((

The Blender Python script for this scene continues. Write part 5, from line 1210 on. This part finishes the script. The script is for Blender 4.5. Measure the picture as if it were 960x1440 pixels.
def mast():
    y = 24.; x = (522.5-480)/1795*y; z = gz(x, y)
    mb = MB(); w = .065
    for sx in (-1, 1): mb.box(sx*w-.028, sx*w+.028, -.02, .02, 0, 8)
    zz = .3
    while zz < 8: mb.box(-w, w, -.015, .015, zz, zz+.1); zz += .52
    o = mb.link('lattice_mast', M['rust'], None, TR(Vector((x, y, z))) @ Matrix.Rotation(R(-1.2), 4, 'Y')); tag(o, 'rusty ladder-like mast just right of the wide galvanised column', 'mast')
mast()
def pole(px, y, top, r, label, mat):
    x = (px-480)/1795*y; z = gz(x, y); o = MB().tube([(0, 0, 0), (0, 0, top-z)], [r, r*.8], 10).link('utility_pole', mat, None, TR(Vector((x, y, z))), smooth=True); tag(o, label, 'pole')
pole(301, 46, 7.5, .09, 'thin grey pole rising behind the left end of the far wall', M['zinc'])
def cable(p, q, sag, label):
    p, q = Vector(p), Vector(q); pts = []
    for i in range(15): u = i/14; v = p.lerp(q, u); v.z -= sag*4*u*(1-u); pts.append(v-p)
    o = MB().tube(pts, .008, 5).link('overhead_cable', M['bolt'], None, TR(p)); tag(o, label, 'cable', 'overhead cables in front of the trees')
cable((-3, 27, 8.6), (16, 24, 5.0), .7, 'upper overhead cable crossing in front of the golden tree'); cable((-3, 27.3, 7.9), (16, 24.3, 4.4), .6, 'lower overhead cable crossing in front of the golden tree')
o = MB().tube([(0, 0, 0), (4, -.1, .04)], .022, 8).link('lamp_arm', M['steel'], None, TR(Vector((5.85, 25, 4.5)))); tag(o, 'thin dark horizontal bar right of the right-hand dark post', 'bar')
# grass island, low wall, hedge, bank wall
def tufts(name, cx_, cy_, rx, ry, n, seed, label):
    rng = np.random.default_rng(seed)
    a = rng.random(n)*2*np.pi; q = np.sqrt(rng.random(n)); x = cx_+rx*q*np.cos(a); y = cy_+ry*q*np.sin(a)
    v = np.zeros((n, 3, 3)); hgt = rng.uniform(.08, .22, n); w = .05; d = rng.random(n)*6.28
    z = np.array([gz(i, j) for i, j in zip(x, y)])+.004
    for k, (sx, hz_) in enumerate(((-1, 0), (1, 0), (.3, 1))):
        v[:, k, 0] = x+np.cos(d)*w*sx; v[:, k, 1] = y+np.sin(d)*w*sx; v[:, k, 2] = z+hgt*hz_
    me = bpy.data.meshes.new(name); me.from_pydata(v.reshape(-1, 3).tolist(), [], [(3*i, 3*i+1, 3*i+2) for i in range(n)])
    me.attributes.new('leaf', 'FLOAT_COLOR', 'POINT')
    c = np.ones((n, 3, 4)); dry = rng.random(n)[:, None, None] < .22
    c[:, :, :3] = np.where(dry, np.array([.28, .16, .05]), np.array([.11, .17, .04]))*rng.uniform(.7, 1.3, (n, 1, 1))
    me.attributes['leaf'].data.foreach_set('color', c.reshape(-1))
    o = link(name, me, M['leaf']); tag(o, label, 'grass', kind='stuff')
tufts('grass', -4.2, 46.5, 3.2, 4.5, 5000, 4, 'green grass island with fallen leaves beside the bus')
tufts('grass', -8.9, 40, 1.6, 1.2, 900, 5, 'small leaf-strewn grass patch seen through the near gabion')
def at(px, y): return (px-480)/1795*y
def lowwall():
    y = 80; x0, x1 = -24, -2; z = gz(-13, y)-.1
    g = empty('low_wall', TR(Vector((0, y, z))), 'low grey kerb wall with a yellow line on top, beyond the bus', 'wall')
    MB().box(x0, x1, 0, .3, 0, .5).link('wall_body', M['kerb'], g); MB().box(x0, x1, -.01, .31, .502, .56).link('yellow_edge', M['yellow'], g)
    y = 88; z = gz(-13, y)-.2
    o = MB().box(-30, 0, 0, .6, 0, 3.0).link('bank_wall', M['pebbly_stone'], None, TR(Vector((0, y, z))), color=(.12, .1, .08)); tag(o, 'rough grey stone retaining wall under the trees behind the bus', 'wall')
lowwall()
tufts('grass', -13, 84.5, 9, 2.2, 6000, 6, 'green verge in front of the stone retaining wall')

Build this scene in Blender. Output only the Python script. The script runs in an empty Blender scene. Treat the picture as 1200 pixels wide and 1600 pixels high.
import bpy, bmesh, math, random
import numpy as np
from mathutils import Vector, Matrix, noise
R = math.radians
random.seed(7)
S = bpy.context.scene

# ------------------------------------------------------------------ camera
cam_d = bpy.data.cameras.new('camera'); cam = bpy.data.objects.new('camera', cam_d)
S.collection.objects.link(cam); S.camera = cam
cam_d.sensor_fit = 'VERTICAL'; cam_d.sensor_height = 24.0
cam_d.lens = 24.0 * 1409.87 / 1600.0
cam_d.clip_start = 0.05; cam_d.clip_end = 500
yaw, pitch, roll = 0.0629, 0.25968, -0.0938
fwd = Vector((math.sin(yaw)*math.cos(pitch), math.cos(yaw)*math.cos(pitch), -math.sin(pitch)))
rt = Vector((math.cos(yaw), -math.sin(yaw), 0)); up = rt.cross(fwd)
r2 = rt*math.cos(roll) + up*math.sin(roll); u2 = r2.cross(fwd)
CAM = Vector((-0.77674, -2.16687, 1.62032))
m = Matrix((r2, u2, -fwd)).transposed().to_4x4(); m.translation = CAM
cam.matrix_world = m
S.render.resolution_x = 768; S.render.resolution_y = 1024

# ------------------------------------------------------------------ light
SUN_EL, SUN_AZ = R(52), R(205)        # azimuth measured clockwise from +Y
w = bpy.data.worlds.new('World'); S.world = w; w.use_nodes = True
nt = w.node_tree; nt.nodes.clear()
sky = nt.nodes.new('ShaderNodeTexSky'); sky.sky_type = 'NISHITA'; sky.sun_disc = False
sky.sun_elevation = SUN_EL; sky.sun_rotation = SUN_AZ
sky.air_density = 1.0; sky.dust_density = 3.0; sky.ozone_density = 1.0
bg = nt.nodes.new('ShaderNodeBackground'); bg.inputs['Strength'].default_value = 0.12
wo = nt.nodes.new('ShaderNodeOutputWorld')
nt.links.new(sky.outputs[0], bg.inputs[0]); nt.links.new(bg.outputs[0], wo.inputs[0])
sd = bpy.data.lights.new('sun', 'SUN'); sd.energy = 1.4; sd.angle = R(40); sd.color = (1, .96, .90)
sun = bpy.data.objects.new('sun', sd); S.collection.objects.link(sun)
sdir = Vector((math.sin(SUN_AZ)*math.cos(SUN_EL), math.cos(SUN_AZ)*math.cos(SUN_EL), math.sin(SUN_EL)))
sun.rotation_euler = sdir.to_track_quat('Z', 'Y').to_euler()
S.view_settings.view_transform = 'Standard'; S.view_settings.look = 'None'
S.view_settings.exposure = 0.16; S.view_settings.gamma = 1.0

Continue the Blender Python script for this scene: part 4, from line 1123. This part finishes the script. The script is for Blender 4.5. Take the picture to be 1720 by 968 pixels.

))

Every entry above needs to be quoted exactly.

The Blender Python script for this scene continues. Write part 5, from line 1210 on. This part finishes the script. The script is for Blender 4.5. Measure the picture as if it were 960x1440 pixels.
def mast():
    y = 24.; x = (522.5-480)/1795*y; z = gz(x, y)
    mb = MB(); w = .065
    for sx in (-1, 1): mb.box(sx*w-.028, sx*w+.028, -.02, .02, 0, 8)
    zz = .3
    while zz < 8: mb.box(-w, w, -.015, .015, zz, zz+.1); zz += .52
    o = mb.link('lattice_mast', M['rust'], None, TR(Vector((x, y, z))) @ Matrix.Rotation(R(-1.2), 4, 'Y')); tag(o, 'rusty ladder-like mast just right of the wide galvanised column', 'mast')
mast()
def pole(px, y, top, r, label, mat):
    x = (px-480)/1795*y; z = gz(x, y); o = MB().tube([(0, 0, 0), (0, 0, top-z)], [r, r*.8], 10).link('utility_pole', mat, None, TR(Vector((x, y, z))), smooth=True); tag(o, label, 'pole')
pole(301, 46, 7.5, .09, 'thin grey pole rising behind the left end of the far wall', M['zinc'])
def cable(p, q, sag, label):
    p, q = Vector(p), Vector(q); pts = []
    for i in range(15): u = i/14; v = p.lerp(q, u); v.z -= sag*4*u*(1-u); pts.append(v-p)
    o = MB().tube(pts, .008, 5).link('overhead_cable', M['bolt'], None, TR(p)); tag(o, label, 'cable', 'overhead cables in front of the trees')
cable((-3, 27, 8.6), (16, 24, 5.0), .7, 'upper overhead cable crossing in front of the golden tree'); cable((-3, 27.3, 7.9), (16, 24.3, 4.4), .6, 'lower overhead cable crossing in front of the golden tree')
o = MB().tube([(0, 0, 0), (4, -.1, .04)], .022, 8).link('lamp_arm', M['steel'], None, TR(Vector((5.85, 25, 4.5)))); tag(o, 'thin dark horizontal bar right of the right-hand dark post', 'bar')
# grass island, low wall, hedge, bank wall
def tufts(name, cx_, cy_, rx, ry, n, seed, label):
    rng = np.random.default_rng(seed)
    a = rng.random(n)*2*np.pi; q = np.sqrt(rng.random(n)); x = cx_+rx*q*np.cos(a); y = cy_+ry*q*np.sin(a)
    v = np.zeros((n, 3, 3)); hgt = rng.uniform(.08, .22, n); w = .05; d = rng.random(n)*6.28
    z = np.array([gz(i, j) for i, j in zip(x, y)])+.004
    for k, (sx, hz_) in enumerate(((-1, 0), (1, 0), (.3, 1))):
        v[:, k, 0] = x+np.cos(d)*w*sx; v[:, k, 1] = y+np.sin(d)*w*sx; v[:, k, 2] = z+hgt*hz_
    me = bpy.data.meshes.new(name); me.from_pydata(v.reshape(-1, 3).tolist(), [], [(3*i, 3*i+1, 3*i+2) for i in range(n)])
    me.attributes.new('leaf', 'FLOAT_COLOR', 'POINT')
    c = np.ones((n, 3, 4)); dry = rng.random(n)[:, None, None] < .22
    c[:, :, :3] = np.where(dry, np.array([.28, .16, .05]), np.array([.11, .17, .04]))*rng.uniform(.7, 1.3, (n, 1, 1))
    me.attributes['leaf'].data.foreach_set('color', c.reshape(-1))
    o = link(name, me, M['leaf']); tag(o, label, 'grass', kind='stuff')
tufts('grass', -4.2, 46.5, 3.2, 4.5, 5000, 4, 'green grass island with fallen leaves beside the bus')
tufts('grass', -8.9, 40, 1.6, 1.2, 900, 5, 'small leaf-strewn grass patch seen through the near gabion')
def at(px, y): return (px-480)/1795*y
def lowwall():
    y = 80; x0, x1 = -24, -2; z = gz(-13, y)-.1
    g = empty('low_wall', TR(Vector((0, y, z))), 'low grey kerb wall with a yellow line on top, beyond the bus', 'wall')
    MB().box(x0, x1, 0, .3, 0, .5).link('wall_body', M['kerb'], g); MB().box(x0, x1, -.01, .31, .502, .56).link('yellow_edge', M['yellow'], g)
    y = 88; z = gz(-13, y)-.2
    o = MB().box(-30, 0, 0, .6, 0, 3.0).link('bank_wall', M['pebbly_stone'], None, TR(Vector((0, y, z))), color=(.12, .1, .08)); tag(o, 'rough grey stone retaining wall under the trees behind the bus', 'wall')
lowwall()
tufts('grass', -13, 84.5, 9, 2.2, 6000, 6, 'green verge in front of the stone retaining wall')

Build this scene in Blender. Output only the Python script. The script runs in an empty Blender scene. Treat the picture as 1200 pixels wide and 1600 pixels high.
import bpy, bmesh, math, random
import numpy as np
from mathutils import Vector, Matrix, noise
R = math.radians
random.seed(7)
S = bpy.context.scene

# ------------------------------------------------------------------ camera
cam_d = bpy.data.cameras.new('camera'); cam = bpy.data.objects.new('camera', cam_d)
S.collection.objects.link(cam); S.camera = cam
cam_d.sensor_fit = 'VERTICAL'; cam_d.sensor_height = 24.0
cam_d.lens = 24.0 * 1409.87 / 1600.0
cam_d.clip_start = 0.05; cam_d.clip_end = 500
yaw, pitch, roll = 0.0629, 0.25968, -0.0938
fwd = Vector((math.sin(yaw)*math.cos(pitch), math.cos(yaw)*math.cos(pitch), -math.sin(pitch)))
rt = Vector((math.cos(yaw), -math.sin(yaw), 0)); up = rt.cross(fwd)
r2 = rt*math.cos(roll) + up*math.sin(roll); u2 = r2.cross(fwd)
CAM = Vector((-0.77674, -2.16687, 1.62032))
m = Matrix((r2, u2, -fwd)).transposed().to_4x4(); m.translation = CAM
cam.matrix_world = m
S.render.resolution_x = 768; S.render.resolution_y = 1024

# ------------------------------------------------------------------ light
SUN_EL, SUN_AZ = R(52), R(205)        # azimuth measured clockwise from +Y
w = bpy.data.worlds.new('World'); S.world = w; w.use_nodes = True
nt = w.node_tree; nt.nodes.clear()
sky = nt.nodes.new('ShaderNodeTexSky'); sky.sky_type = 'NISHITA'; sky.sun_disc = False
sky.sun_elevation = SUN_EL; sky.sun_rotation = SUN_AZ
sky.air_density = 1.0; sky.dust_density = 3.0; sky.ozone_density = 1.0
bg = nt.nodes.new('ShaderNodeBackground'); bg.inputs['Strength'].default_value = 0.12
wo = nt.nodes.new('ShaderNodeOutputWorld')
nt.links.new(sky.outputs[0], bg.inputs[0]); nt.links.new(bg.outputs[0], wo.inputs[0])
sd = bpy.data.lights.new('sun', 'SUN'); sd.energy = 1.4; sd.angle = R(40); sd.color = (1, .96, .90)
sun = bpy.data.objects.new('sun', sd); S.collection.objects.link(sun)
sdir = Vector((math.sin(SUN_AZ)*math.cos(SUN_EL), math.cos(SUN_AZ)*math.cos(SUN_EL), math.sin(SUN_EL)))
sun.rotation_euler = sdir.to_track_quat('Z', 'Y').to_euler()
S.view_settings.view_transform = 'Standard'; S.view_settings.look = 'None'
S.view_settings.exposure = 0.16; S.view_settings.gamma = 1.0

Continue the Blender Python script for this scene: part 4, from line 1123. This part finishes the script. The script is for Blender 4.5. Take the picture to be 1720 by 968 pixels.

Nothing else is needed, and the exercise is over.